## [Problem statement]
Exactly retype the lines of the material from its first line to the line with "from mathutils import", including both.

## [Material provided]
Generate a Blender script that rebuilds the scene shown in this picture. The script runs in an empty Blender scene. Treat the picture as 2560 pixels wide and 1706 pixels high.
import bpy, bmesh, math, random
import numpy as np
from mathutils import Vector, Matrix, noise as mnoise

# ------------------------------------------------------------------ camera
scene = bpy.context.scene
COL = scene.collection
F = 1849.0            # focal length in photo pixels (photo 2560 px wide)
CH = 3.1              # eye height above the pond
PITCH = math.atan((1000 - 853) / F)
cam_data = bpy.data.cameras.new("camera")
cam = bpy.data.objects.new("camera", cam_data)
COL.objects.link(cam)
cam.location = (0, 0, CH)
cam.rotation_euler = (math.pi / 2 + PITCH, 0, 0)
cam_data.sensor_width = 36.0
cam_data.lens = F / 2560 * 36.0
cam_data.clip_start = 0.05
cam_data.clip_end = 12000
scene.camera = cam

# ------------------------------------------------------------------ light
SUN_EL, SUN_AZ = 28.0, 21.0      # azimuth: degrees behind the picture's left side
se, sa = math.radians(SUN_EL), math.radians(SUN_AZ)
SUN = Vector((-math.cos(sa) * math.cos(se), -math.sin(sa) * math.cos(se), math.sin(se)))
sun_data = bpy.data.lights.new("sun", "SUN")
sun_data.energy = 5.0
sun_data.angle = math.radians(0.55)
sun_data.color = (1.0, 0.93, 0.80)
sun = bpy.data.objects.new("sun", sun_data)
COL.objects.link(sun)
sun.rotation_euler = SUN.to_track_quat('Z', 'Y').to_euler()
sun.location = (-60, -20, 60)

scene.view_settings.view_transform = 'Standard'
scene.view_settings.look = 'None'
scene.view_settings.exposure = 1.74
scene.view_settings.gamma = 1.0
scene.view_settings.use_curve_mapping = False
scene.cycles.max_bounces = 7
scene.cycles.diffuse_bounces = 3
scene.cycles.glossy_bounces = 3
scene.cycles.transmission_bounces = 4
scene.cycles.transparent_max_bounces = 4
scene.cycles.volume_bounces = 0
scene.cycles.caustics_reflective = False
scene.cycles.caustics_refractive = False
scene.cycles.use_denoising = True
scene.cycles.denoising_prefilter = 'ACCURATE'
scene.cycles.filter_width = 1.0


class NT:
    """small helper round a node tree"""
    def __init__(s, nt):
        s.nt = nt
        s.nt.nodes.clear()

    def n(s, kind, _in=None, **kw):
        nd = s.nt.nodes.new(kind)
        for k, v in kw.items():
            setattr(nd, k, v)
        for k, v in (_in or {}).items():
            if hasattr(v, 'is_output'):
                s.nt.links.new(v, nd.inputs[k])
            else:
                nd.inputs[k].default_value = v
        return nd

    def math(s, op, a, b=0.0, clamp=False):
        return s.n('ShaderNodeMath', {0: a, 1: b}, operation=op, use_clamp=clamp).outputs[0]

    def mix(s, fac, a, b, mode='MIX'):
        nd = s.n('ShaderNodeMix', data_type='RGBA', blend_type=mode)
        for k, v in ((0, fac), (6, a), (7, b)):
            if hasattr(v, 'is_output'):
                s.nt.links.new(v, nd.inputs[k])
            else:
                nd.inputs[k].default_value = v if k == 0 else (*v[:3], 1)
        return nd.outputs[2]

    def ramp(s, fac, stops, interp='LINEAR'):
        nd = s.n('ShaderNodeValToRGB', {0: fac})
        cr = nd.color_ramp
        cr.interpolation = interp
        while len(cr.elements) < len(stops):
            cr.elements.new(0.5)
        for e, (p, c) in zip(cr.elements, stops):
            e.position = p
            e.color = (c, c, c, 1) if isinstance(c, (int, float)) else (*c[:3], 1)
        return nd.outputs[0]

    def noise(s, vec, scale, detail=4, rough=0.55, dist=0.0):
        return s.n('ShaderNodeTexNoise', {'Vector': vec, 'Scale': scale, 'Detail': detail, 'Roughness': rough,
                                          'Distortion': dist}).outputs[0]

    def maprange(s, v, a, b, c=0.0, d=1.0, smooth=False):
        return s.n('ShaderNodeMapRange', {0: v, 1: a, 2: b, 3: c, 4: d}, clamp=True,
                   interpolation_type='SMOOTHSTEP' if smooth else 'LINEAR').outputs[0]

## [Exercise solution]
Generate a Blender script that rebuilds the scene shown in this picture. The script runs in an empty Blender scene. Treat the picture as 2560 pixels wide and 1706 pixels high.
import bpy, bmesh, math, random
import numpy as np
from mathutils import Vector, Matrix, noise as mnoise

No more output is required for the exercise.